Should Labour be further ahead in the polls?


We may be living through a volatile, unpredictable political era but there is little evidence of it in recent opinion polls. Since last June’s election, they have moved only slightly towards Labour and another snap election would likely produce a very similar result. Such is the inertia that pundits feel compelled to comment on 1% swings either way. The betting has barely moved in months, with Labour now 1.93 favourites to win Most Seats, with the Conservatives on 2.14.

A more interesting discussion involves thinking ahead. There is no election on the horizon and conditions will inevitably be very different when it does arrive. The big question, therefore, is whether Labour’s positive trajectory will continue, or whether they are vulnerable to a Tory comeback. The answer is far from straightforward.
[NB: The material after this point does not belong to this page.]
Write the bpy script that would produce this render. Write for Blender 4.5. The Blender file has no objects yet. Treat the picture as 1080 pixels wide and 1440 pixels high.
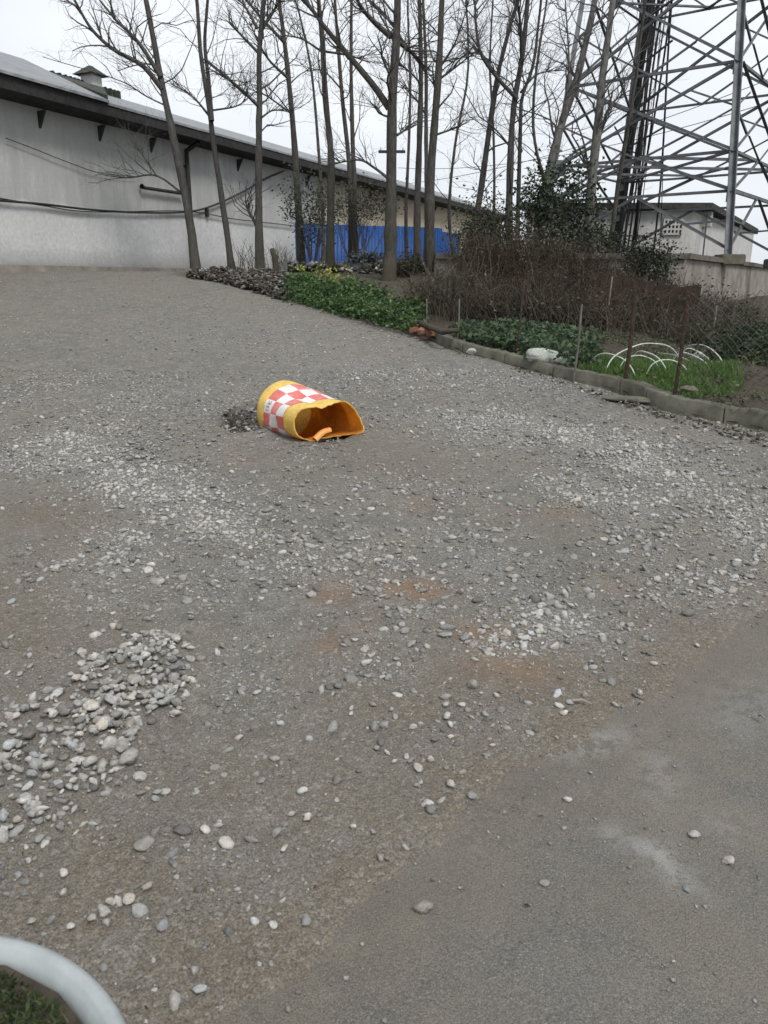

Under Corbyn, Labour support has a low ceiling

Although the commentariat has been repeatedly proved wrong about Jeremy Corbyn, most pundits remain hugely sceptical. They argue that, regardless of his and Labour’s progress during 2017, Corbynism has a low ceiling which has already been reached.

According to this analysis, Labour should be much further ahead at this stage of the cycle given the government’s travails. It notes Corbyn’s stubbornly poor personal ratings – he consistently trails the hapless Theresa May for best PM – and deep public distrust of Labour’s economic competence. The government will recover and, when May is inevitably replaced, the Tories will regain the lead.

Proponents of this theory – including Tony Blair – point to most previous electoral cycles when governments did indeed recover, and note that Labour lost three elections on the bounce during the 1980s and 1990s, despite substantial mid-term leads. Before Blair became PM in 1997, he regularly held leads in excess of 15%. So too David Cameron’s Conservatives before winning power in 2010.

The UK party system has fundamentally re-aligned this century

Regardless of the personalities and differences in their particular Labour agendas – which may or may not be relevant – that theory cannot simply be applied to a very different era. No analysis of recent election shocks is complete without reference to the transformation of our party system.